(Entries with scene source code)
○ ○ ○ ○
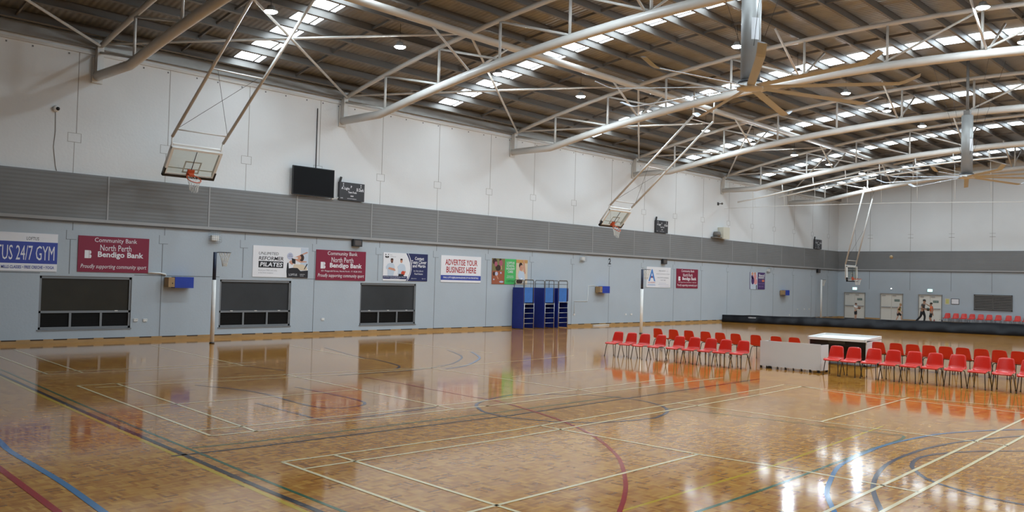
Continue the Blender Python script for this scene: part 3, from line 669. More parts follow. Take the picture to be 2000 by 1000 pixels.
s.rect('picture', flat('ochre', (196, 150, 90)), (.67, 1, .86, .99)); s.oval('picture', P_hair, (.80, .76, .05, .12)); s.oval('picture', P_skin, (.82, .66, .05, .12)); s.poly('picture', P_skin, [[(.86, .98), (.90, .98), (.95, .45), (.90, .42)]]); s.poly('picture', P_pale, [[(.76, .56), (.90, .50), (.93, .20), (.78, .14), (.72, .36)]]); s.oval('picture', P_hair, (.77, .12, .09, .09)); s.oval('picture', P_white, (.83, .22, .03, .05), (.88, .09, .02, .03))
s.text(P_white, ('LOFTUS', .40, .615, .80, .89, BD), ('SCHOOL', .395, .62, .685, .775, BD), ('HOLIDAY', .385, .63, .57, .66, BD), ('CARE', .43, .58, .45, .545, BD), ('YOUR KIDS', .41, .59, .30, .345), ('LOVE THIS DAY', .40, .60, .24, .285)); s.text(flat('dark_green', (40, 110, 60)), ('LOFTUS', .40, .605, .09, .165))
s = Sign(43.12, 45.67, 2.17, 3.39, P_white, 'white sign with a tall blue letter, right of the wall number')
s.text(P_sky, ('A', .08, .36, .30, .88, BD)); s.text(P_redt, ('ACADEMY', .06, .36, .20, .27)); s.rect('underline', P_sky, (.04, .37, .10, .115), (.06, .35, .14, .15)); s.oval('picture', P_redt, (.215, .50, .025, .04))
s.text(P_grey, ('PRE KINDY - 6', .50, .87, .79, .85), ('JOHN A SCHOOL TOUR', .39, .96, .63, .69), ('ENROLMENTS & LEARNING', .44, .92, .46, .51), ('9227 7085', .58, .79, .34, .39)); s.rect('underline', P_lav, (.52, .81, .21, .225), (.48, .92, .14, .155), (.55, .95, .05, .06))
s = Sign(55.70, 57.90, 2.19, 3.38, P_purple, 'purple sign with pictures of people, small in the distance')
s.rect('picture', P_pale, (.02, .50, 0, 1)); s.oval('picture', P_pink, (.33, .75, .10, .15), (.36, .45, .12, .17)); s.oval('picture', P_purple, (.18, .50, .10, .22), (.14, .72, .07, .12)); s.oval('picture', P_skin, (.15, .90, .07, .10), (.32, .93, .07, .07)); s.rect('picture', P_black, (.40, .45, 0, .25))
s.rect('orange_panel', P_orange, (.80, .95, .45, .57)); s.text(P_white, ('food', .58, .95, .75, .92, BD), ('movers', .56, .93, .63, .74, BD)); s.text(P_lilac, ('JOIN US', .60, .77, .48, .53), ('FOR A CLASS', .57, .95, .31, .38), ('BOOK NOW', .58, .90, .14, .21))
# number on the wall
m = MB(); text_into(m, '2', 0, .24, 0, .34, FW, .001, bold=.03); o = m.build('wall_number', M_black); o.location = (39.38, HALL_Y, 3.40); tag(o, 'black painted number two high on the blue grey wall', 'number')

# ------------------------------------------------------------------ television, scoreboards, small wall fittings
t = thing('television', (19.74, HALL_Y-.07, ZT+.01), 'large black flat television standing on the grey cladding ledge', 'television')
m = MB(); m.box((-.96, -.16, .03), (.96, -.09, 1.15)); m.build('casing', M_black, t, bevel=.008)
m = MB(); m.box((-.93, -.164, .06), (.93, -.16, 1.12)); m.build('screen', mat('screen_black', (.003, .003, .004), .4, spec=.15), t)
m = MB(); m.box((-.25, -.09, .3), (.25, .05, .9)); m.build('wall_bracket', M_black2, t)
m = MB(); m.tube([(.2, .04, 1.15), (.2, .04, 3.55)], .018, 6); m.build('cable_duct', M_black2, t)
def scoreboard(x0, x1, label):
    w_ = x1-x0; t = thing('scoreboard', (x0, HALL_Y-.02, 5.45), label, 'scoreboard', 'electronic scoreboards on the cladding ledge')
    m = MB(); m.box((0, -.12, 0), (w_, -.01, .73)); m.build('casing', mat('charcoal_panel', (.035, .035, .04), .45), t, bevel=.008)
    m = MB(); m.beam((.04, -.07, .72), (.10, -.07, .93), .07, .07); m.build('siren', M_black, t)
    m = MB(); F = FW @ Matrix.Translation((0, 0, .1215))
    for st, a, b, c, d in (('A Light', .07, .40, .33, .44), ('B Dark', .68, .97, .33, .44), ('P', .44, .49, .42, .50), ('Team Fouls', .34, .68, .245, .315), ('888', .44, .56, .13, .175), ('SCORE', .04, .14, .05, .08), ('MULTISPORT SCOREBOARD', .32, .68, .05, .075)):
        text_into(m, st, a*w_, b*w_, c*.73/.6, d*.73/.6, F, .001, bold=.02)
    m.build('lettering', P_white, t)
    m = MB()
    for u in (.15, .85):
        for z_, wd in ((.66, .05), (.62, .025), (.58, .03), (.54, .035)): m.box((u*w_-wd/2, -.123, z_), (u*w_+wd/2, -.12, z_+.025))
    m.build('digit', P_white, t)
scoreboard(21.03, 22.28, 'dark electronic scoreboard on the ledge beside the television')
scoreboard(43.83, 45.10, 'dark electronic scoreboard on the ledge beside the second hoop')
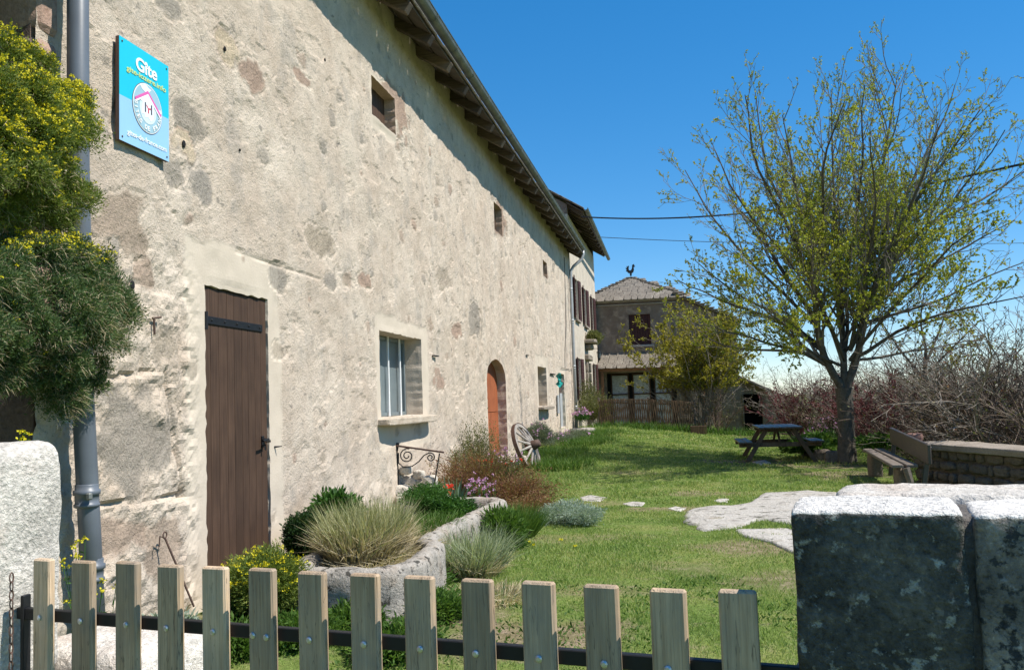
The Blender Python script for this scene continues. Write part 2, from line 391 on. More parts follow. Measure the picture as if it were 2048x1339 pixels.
○ ○ ○ ○
EXERCISE OBJECTIVE: All of the data above should be quoted exactly, except for the pictures.

OUTPUT BELOW:
Continue the Blender Python script for this scene: part 3, from line 669. More parts follow. Take the picture to be 2000 by 1000 pixels.
s.rect('picture', flat('ochre', (196, 150, 90)), (.67, 1, .86, .99)); s.oval('picture', P_hair, (.80, .76, .05, .12)); s.oval('picture', P_skin, (.82, .66, .05, .12)); s.poly('picture', P_skin, [[(.86, .98), (.90, .98), (.95, .45), (.90, .42)]]); s.poly('picture', P_pale, [[(.76, .56), (.90, .50), (.93, .20), (.78, .14), (.72, .36)]]); s.oval('picture', P_hair, (.77, .12, .09, .09)); s.oval('picture', P_white, (.83, .22, .03, .05), (.88, .09, .02, .03))
s.text(P_white, ('LOFTUS', .40, .615, .80, .89, BD), ('SCHOOL', .395, .62, .685, .775, BD), ('HOLIDAY', .385, .63, .57, .66, BD), ('CARE', .43, .58, .45, .545, BD), ('YOUR KIDS', .41, .59, .30, .345), ('LOVE THIS DAY', .40, .60, .24, .285)); s.text(flat('dark_green', (40, 110, 60)), ('LOFTUS', .40, .605, .09, .165))
s = Sign(43.12, 45.67, 2.17, 3.39, P_white, 'white sign with a tall blue letter, right of the wall number')
s.text(P_sky, ('A', .08, .36, .30, .88, BD)); s.text(P_redt, ('ACADEMY', .06, .36, .20, .27)); s.rect('underline', P_sky, (.04, .37, .10, .115), (.06, .35, .14, .15)); s.oval('picture', P_redt, (.215, .50, .025, .04))
s.text(P_grey, ('PRE KINDY - 6', .50, .87, .79, .85), ('JOHN A SCHOOL TOUR', .39, .96, .63, .69), ('ENROLMENTS & LEARNING', .44, .92, .46, .51), ('9227 7085', .58, .79, .34, .39)); s.rect('underline', P_lav, (.52, .81, .21, .225), (.48, .92, .14, .155), (.55, .95, .05, .06))
s = Sign(55.70, 57.90, 2.19, 3.38, P_purple, 'purple sign with pictures of people, small in the distance')
s.rect('picture', P_pale, (.02, .50, 0, 1)); s.oval('picture', P_pink, (.33, .75, .10, .15), (.36, .45, .12, .17)); s.oval('picture', P_purple, (.18, .50, .10, .22), (.14, .72, .07, .12)); s.oval('picture', P_skin, (.15, .90, .07, .10), (.32, .93, .07, .07)); s.rect('picture', P_black, (.40, .45, 0, .25))
s.rect('orange_panel', P_orange, (.80, .95, .45, .57)); s.text(P_white, ('food', .58, .95, .75, .92, BD), ('movers', .56, .93, .63, .74, BD)); s.text(P_lilac, ('JOIN US', .60, .77, .48, .53), ('FOR A CLASS', .57, .95, .31, .38), ('BOOK NOW', .58, .90, .14, .21))
# number on the wall
m = MB(); text_into(m, '2', 0, .24, 0, .34, FW, .001, bold=.03); o = m.build('wall_number', M_black); o.location = (39.38, HALL_Y, 3.40); tag(o, 'black painted number two high on the blue grey wall', 'number')

# ------------------------------------------------------------------ television, scoreboards, small wall fittings
t = thing('television', (19.74, HALL_Y-.07, ZT+.01), 'large black flat television standing on the grey cladding ledge', 'television')
m = MB(); m.box((-.96, -.16, .03), (.96, -.09, 1.15)); m.build('casing', M_black, t, bevel=.008)
m = MB(); m.box((-.93, -.164, .06), (.93, -.16, 1.12)); m.build('screen', mat('screen_black', (.003, .003, .004), .4, spec=.15), t)
m = MB(); m.box((-.25, -.09, .3), (.25, .05, .9)); m.build('wall_bracket', M_black2, t)
m = MB(); m.tube([(.2, .04, 1.15), (.2, .04, 3.55)], .018, 6); m.build('cable_duct', M_black2, t)
def scoreboard(x0, x1, label):
    w_ = x1-x0; t = thing('scoreboard', (x0, HALL_Y-.02, 5.45), label, 'scoreboard', 'electronic scoreboards on the cladding ledge')
    m = MB(); m.box((0, -.12, 0), (w_, -.01, .73)); m.build('casing', mat('charcoal_panel', (.035, .035, .04), .45), t, bevel=.008)
    m = MB(); m.beam((.04, -.07, .72), (.10, -.07, .93), .07, .07); m.build('siren', M_black, t)
    m = MB(); F = FW @ Matrix.Translation((0, 0, .1215))
    for st, a, b, c, d in (('A Light', .07, .40, .33, .44), ('B Dark', .68, .97, .33, .44), ('P', .44, .49, .42, .50), ('Team Fouls', .34, .68, .245, .315), ('888', .44, .56, .13, .175), ('SCORE', .04, .14, .05, .08), ('MULTISPORT SCOREBOARD', .32, .68, .05, .075)):
        text_into(m, st, a*w_, b*w_, c*.73/.6, d*.73/.6, F, .001, bold=.02)
    m.build('lettering', P_white, t)
    m = MB()
    for u in (.15, .85):
        for z_, wd in ((.66, .05), (.62, .025), (.58, .03), (.54, .035)): m.box((u*w_-wd/2, -.123, z_), (u*w_+wd/2, -.12, z_+.025))
    m.build('digit', P_white, t)
scoreboard(21.03, 22.28, 'dark electronic scoreboard on the ledge beside the television')
scoreboard(43.83, 45.10, 'dark electronic scoreboard on the ledge beside the second hoop')
The Blender Python script for this scene continues. Write part 2, from line 391 on. More parts follow. Measure the picture as if it were 2048x1339 pixels.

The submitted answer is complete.